The science says we need to make a “rapid and far-reaching” transition in the transport sector, along with all other sectors, over the next decade. CO2 emissions need to be reduced by a whopping 45% from 2010 levels by 2030, to prevent increasingly dangerous outcomes.

That’s the requirement for global emissions, of course. But if a huge sector like shipping ignores scientific reality and keeps growing its emissions in real terms, the problem doesn’t magically disappear. It just shifts an even steeper emissions reduction burden onto countries, making their already difficult challenge harder, and pushing a stable climate out of reach.

The deadly burden of climate change is forecast to fall hardest on people in developing countries. But even Japan, one of the world’s richest and most developed countries, knows there is no hiding from climate change. We wish Japan well as it rebuilds after being hit by a round of record strength, fatal typhoons.

The shipping industry itself is not immune to stronger storms, flooded ports, and rising, warming seas.

This intersessional working group on GHGs must be the moment that governments take responsibility, and agree on measures that substantively cut CO2 in the short-term.

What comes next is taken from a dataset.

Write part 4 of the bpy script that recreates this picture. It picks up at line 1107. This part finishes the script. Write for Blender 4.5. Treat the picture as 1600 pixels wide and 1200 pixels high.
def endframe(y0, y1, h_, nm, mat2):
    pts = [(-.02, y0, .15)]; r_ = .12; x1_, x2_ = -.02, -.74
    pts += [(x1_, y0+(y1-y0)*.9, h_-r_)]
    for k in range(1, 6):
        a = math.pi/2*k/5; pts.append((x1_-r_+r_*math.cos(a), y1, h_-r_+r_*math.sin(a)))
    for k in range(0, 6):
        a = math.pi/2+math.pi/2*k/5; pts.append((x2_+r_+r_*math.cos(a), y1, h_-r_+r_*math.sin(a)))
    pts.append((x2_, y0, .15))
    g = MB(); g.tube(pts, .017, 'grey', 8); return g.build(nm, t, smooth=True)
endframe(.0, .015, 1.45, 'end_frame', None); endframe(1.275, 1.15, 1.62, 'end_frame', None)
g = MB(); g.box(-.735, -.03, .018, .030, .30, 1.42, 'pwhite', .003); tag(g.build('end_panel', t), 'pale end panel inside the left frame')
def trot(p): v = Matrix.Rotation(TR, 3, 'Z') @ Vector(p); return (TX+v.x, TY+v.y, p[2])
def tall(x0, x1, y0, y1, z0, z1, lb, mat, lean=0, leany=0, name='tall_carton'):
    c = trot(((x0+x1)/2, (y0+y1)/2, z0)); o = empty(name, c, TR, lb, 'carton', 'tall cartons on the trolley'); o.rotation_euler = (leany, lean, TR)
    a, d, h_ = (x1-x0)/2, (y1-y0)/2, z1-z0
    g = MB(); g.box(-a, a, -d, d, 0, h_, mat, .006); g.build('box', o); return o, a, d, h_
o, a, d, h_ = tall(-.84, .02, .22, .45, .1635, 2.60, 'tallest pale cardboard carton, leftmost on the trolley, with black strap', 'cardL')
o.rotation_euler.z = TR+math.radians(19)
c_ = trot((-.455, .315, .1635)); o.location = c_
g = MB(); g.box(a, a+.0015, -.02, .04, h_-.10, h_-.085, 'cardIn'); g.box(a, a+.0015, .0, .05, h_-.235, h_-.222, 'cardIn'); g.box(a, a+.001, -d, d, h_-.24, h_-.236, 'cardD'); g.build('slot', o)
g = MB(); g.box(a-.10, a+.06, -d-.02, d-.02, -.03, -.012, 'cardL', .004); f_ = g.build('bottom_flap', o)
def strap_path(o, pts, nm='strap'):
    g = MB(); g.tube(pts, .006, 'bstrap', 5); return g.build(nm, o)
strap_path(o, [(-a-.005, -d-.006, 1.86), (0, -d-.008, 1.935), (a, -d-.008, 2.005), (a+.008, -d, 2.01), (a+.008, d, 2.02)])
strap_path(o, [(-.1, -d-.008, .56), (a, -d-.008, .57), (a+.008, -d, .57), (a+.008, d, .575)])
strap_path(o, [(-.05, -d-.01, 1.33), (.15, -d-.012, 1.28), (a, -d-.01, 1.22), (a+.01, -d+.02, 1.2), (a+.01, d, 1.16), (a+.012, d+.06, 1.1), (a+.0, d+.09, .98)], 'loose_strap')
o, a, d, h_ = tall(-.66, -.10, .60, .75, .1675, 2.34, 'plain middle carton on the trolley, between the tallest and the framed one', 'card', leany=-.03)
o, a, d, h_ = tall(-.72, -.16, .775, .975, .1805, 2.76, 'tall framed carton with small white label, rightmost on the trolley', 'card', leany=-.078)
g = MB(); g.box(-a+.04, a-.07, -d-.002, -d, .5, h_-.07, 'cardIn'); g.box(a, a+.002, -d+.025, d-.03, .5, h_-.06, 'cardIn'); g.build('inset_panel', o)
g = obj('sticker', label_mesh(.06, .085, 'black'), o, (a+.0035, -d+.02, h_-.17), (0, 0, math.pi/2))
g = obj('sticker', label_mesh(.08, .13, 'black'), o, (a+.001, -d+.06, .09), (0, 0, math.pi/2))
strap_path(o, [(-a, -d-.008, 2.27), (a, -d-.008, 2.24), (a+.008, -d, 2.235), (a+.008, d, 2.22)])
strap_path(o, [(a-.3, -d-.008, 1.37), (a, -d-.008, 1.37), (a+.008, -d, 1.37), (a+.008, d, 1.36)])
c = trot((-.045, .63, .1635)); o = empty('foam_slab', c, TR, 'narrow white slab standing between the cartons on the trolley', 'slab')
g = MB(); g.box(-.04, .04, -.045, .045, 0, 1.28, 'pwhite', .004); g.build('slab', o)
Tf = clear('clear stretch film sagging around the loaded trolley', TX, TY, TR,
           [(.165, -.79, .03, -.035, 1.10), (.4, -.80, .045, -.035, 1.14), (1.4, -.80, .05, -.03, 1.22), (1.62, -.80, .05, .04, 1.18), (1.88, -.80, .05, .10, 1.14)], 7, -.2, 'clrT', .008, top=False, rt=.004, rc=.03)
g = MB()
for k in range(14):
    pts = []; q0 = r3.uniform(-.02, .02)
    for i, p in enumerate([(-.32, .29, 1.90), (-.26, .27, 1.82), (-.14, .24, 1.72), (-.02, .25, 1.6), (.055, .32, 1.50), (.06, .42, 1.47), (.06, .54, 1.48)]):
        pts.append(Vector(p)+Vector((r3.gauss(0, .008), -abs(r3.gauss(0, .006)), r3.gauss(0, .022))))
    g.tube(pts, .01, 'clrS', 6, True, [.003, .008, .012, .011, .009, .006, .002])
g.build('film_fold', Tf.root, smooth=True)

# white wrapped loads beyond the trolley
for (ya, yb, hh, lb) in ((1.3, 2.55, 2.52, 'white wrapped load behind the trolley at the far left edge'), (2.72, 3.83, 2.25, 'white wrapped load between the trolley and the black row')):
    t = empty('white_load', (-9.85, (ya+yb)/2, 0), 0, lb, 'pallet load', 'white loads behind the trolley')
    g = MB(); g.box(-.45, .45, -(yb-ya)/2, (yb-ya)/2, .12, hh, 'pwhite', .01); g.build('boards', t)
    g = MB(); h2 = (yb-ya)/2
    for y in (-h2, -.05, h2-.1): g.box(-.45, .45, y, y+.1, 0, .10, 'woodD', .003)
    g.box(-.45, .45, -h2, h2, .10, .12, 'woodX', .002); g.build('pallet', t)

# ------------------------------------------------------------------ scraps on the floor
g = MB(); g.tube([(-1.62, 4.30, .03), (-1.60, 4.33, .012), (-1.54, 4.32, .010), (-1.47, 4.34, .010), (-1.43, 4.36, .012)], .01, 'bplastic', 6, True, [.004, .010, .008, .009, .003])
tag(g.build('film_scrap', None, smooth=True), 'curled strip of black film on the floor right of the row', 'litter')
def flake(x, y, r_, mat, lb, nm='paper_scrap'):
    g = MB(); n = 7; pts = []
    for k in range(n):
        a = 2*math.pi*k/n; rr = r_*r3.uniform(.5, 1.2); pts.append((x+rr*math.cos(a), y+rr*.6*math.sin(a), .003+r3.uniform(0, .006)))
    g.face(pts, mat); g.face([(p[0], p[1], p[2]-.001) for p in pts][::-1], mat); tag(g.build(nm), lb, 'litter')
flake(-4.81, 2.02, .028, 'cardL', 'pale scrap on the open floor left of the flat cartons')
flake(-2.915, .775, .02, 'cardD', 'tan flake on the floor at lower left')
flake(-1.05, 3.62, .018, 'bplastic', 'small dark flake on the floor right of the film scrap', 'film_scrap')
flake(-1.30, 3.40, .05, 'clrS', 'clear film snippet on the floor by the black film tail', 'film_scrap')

There are many good options on the table at IMO. Various combinations of speed limits and transparent, operational efficiency metrics based on real-world fuel consumption can achieve up to 30% or 40% CO2 reduction by 2030 versus business as usual. We can genuinely incentivize carbon neutral fuels and propulsion systems that can get us all the way to zero emissions. Let’s choose the path towards zero emissions and a stable future for us all.